De algún modo intuitivo, me da la sensación de que soy capaz de comprender y profundizar, quizá algo mejor que otros, en la personalidad y la psicología de mi tocayo Pablo Iglesias, porque en algunos aspectos del carácter me siento bastante reflejado en él: al verlo y escucharlo, identifico algunos rasgos que comparte conmigo y algunas pautas de conducta que también me son propias. Siento como si estuviera mirándome en un espejo, y es desde ahí que tal vez puedo leer en él con mejor acierto.
Uno de esos rasgos es nuestra común debilidad por los retos que ofrece la dialéctica. ¿A quién no le ha ocurrido que, llevado de un impulso, al calor de un debate o por mera ligereza de pensamiento, ha hecho cierta afirmación que luego el orgullo le ha obligado a tener que mantener contra toda lógica o razón? Pues hay algunas personas -entre las que nos contamos mi tocayo y yo- que hacemos esto mismo no ya de modo ocasional o accidental, sino por mera diversión, por el instinto de lucha y rivalidad, por mor del desafío dialéctico que supone, por deporte, como ejercicio de la mente para evaluar nuestra propia capacidad y alcance. Hacer eficazmente de abogado del diablo, conseguir que los demás comulguen con ruedas de molino, tiene una gran retribución para la autoestima. Es excitante ver a nuestro oponente trastabillar y caer, o quedarse indefenso, frente a audaces afirmaciones que -por lo demás- desafían la coherencia y las rigurosas (aunque siempre escurridizas) leyes del razonamiento; verlo morder el anzuelo de un falso silogismo sin que, incapaz de darse cuenta de la trampa deductiva, acierte a refutar determinado argumento. Como un combate de boxeo en que uno de los púgiles fuera inducido a pelear bona fide contra la imagen proyectada del otro sobre una pantalla, pasaría de ser combate a burla, divertído espectáculo circense.

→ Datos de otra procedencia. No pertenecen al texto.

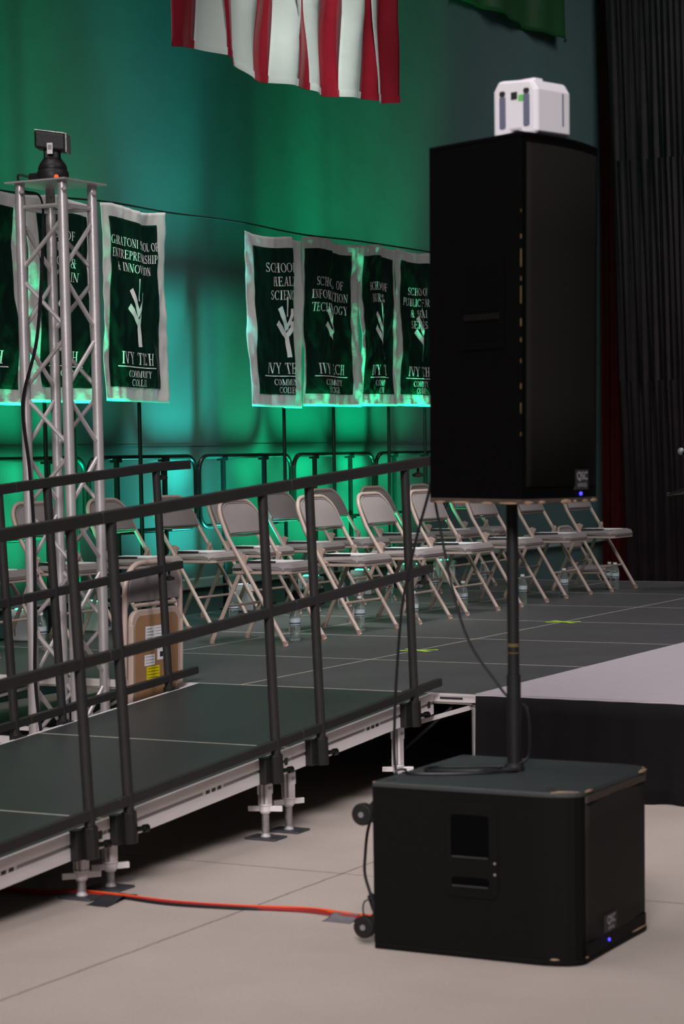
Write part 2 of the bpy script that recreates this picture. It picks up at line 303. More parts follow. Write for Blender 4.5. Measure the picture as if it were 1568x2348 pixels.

Y así somos Pablito y yo, salvo que Iglesias es el doble de listo, el doble de sexy, el doble de hedonista y la mitad de inseguro… aunque inseguro al fin y al cabo; ¿quién no lo es? En su admirable audacia, no hay afirmación con la que no se atreva, al tiempo que no hay oponente capaz de derrotarlo en el campo dialéctico; pero eso no quiere decir que se crea las cosas que dice. Más bien, estoy seguro de que es al contrario. Él no querría ser proletario en una Venezuela, ni un ciudadano del comunismo, ni pagar todos los impuestos que le corresponden, ni que lo persiguieran por las ideas que propugna (distintas de las que en realidad profesa), ni apoya a los terroristas, ni quiere para sí un sistema económico como el que aclama; pero… mientras vaya colando, se divierte. Su ludopatía le puede; le ha cogido el gustillo al juego de la oratoria y no hay más que ver la sonrisa traviesa -y un sí es no es zumbona- con la que pontifica, ofrece argumentos, perdona vidas, reparte mercedes o impone castigos, y en general sienta cátedra. Se ríe porque, para él, ¡esto es un pasatiempo! Ese brillo guasón en su mirada, esa lucecita en el fondo de sus ojos cada vez que propone un nuevo disparate ideológico, un nuevo desafío al sentido común o a los valores más asentados de la sociedad, delatan al humorista que es Iglesias; al menos para quienes creemos saber leer el trasfondo de su personalidad. Ese humor tan suyo (al que ya empezamos a acostumbrarnos) parece estar diciéndole por dentro: “je, je, esto ya sí que no hay Dios que se lo crea, pero, ¡joder, es que cuela! Soy un hacha.” Y en efecto, dígase con toda honestidad, es un hacha, o mejor dicho una hoz que cosecha y colecciona más victorias dialécticas que quizá ningún otro político español de las últimas décadas, y también un martillo que machaca con su risa un poco a todo el mundo, un bastante a los demás políticos y un mucho a los periodistas (bien merecido se lo tienen algunos), mientras casi sin proponérselo conduce a España -aunque eso es lo de menos- hacia un destino que ni él mismo desea; pero ¿quién es capaz de resistirse a culminar la broma siniestra?
Acabe esto como acabe, durante el resto de su vida se descojonará recordando cómo se puso por montera a toda una nación; y eso bien valdrá haber sacrificado, si llega el caso, el bienestar de un pueblo como el nuestro.